Helping students understand and apply concepts is often difficult. This workshop explains the learning process and provides some strategies that tutors can use when working with the students they tutor. In addition, tutors will find out how to help students read more strategically. Reading is often the under-identified area of skill required to learn the knowledge necessary to progress in a given course or discipline. A strategic approach can help to address this gap. Examples from math and science will be provided.

To register:   You can register by completing the following registration form. Please note that there is a $40.00 charge for the training. Payment can be processed by cash or cheque in 201 Tier. Registration and payment must be processed at least 7 days in advance of the training date in order to secure a space. Requests for refunds or deferrals must be made at least 5 days in advance of the training. We reserve the right to cancel training sessions if registration is limited. 
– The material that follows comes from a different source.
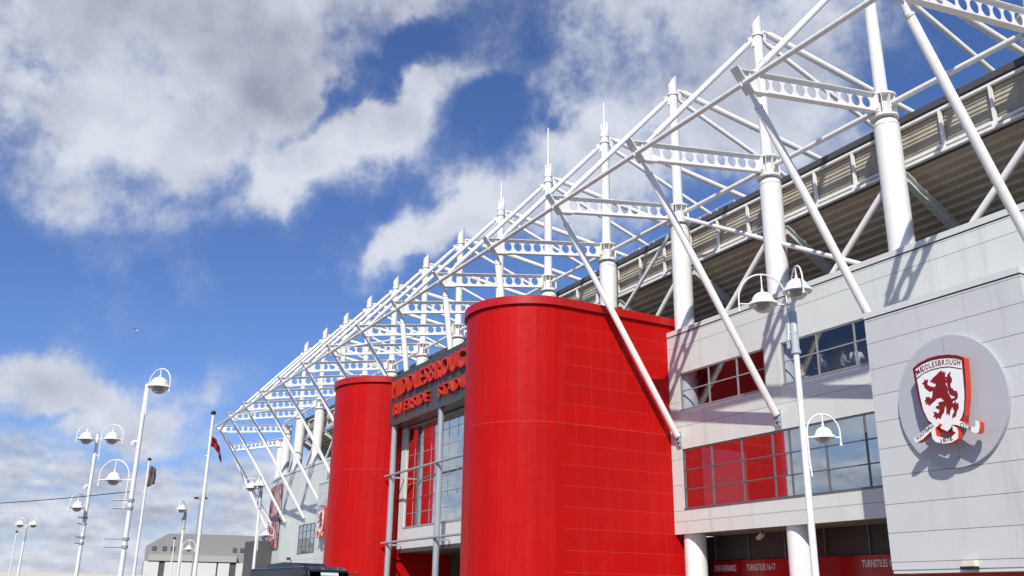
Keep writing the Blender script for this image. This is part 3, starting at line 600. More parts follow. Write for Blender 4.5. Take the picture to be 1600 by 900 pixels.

History of the UM Tutor Training Program

The ALC has been providing tutor training on the UM campus since spring 2004. Tutors from Disability Services, ACCESS programs, Aboriginal Focus Programs, the ALC Writing Tutor Program, Bison Sport Plus, Campus Life, U1 Mentorship Program have taken part in previous training sessions. In addition, individuals wishing to be listed on the UM Tutor Registry have participated in the program.

Benefits of Tutor Training

Although tutors often intuitively use effective strategies during their appointments, it is easy to get drawn into tutoring to a test or focusing on short-term rather than long-term improvement. Moreover, many tutors are not aware of the need to explicitly explain and model learning strategies and may be unaware of specific communication behaviours known to improve student learning. For these reasons, taking part in tutor training can significantly impact the way a tutor thinks and interacts with students. Investing time in tutor training will improve the overall quality of tutoring on campus.

Quotes from Participants

"Learning about metacognition in the math & sciences session was useful. It increased my awareness of thought processes."

"The most useful part of the intercultural session was the video. It was extremely enlightening - I had no idea that writing styles varied so much with culture."